*THE REQUEST*: Reproduce all the lines below exactly and omit the images.
--- MATERIAL ---
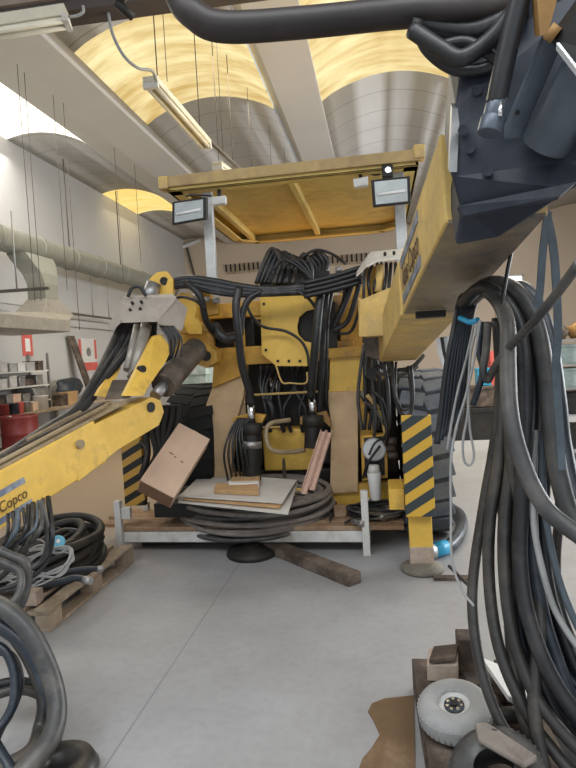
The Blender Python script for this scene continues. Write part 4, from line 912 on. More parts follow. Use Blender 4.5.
# flattened cardboard on the coil
def sheet(pts, th, m, label, name='cardboard_sheet', grp='cardboard sheets on the coil'):
    bm = new(); n_ = 6
    prism(bm, pts, (0, 0, th)); return tag(obj(name, bm, m, None, .0015), label, 'cardboard', grp)
zs = .475
sheet([onZ(178, 503, zs), onZ(205, 476, zs), onZ(298, 484, zs), onZ(288, 515, zs)], .012, 'cardgrey', 'lowest pale flattened cardboard sheet lying on the hose coil')
sheet([onZ(183, 500, zs+.02), onZ(206, 475, zs+.02), onZ(290, 482, zs+.02), onZ(280, 509, zs+.02)], .012, 'cardtan', 'middle tan flattened cardboard sheet on the hose coil')
sheet([onZ(179, 497, zs+.04), onZ(204, 473, zs+.04), onZ(297, 481, zs+.04), onZ(282, 504, zs+.04)], .01, 'cardgrey', 'topmost grey flattened cardboard sheet on the hose coil')
zt = zs+.051
bm = new(); prism(bm, [onZ(214, 494, zt), onZ(216, 487, zt), onZ(258, 488, zt), onZ(259, 496, zt)], (0, 0, .035)); tag(obj('foam_block', bm, 'cardtan', None, .006), 'flat brown strip of packing lying on the cardboard sheets', 'packing')
bm = new(); prism(bm, [onZ(231, 487, zt), onZ(233, 477, zt), onZ(260, 476, zt), onZ(260, 486, zt)], (0, 0, .05)); t_ = obj('foam_block', bm, 'cardtan', None, .006); tag(t_, 'brown folded packing with a white edge on the cardboard sheets', 'packing')
bm = new(); prism(bm, [onZ(229, 489, zt), onZ(229, 486, zt), onZ(259, 485, zt), onZ(259, 488, zt)], (0, 0, .045)); obj('white_edge', bm, 'white', t_)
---
*RESULT*:
The Blender Python script for this scene continues. Write part 4, from line 912 on. More parts follow. Use Blender 4.5.
# flattened cardboard on the coil
def sheet(pts, th, m, label, name='cardboard_sheet', grp='cardboard sheets on the coil'):
    bm = new(); n_ = 6
    prism(bm, pts, (0, 0, th)); return tag(obj(name, bm, m, None, .0015), label, 'cardboard', grp)
zs = .475
sheet([onZ(178, 503, zs), onZ(205, 476, zs), onZ(298, 484, zs), onZ(288, 515, zs)], .012, 'cardgrey', 'lowest pale flattened cardboard sheet lying on the hose coil')
sheet([onZ(183, 500, zs+.02), onZ(206, 475, zs+.02), onZ(290, 482, zs+.02), onZ(280, 509, zs+.02)], .012, 'cardtan', 'middle tan flattened cardboard sheet on the hose coil')
sheet([onZ(179, 497, zs+.04), onZ(204, 473, zs+.04), onZ(297, 481, zs+.04), onZ(282, 504, zs+.04)], .01, 'cardgrey', 'topmost grey flattened cardboard sheet on the hose coil')
zt = zs+.051
bm = new(); prism(bm, [onZ(214, 494, zt), onZ(216, 487, zt), onZ(258, 488, zt), onZ(259, 496, zt)], (0, 0, .035)); tag(obj('foam_block', bm, 'cardtan', None, .006), 'flat brown strip of packing lying on the cardboard sheets', 'packing')
bm = new(); prism(bm, [onZ(231, 487, zt), onZ(233, 477, zt), onZ(260, 476, zt), onZ(260, 486, zt)], (0, 0, .05)); t_ = obj('foam_block', bm, 'cardtan', None, .006); tag(t_, 'brown folded packing with a white edge on the cardboard sheets', 'packing')
bm = new(); prism(bm, [onZ(229, 489, zt), onZ(229, 486, zt), onZ(259, 485, zt), onZ(259, 488, zt)], (0, 0, .045)); obj('white_edge', bm, 'white', t_)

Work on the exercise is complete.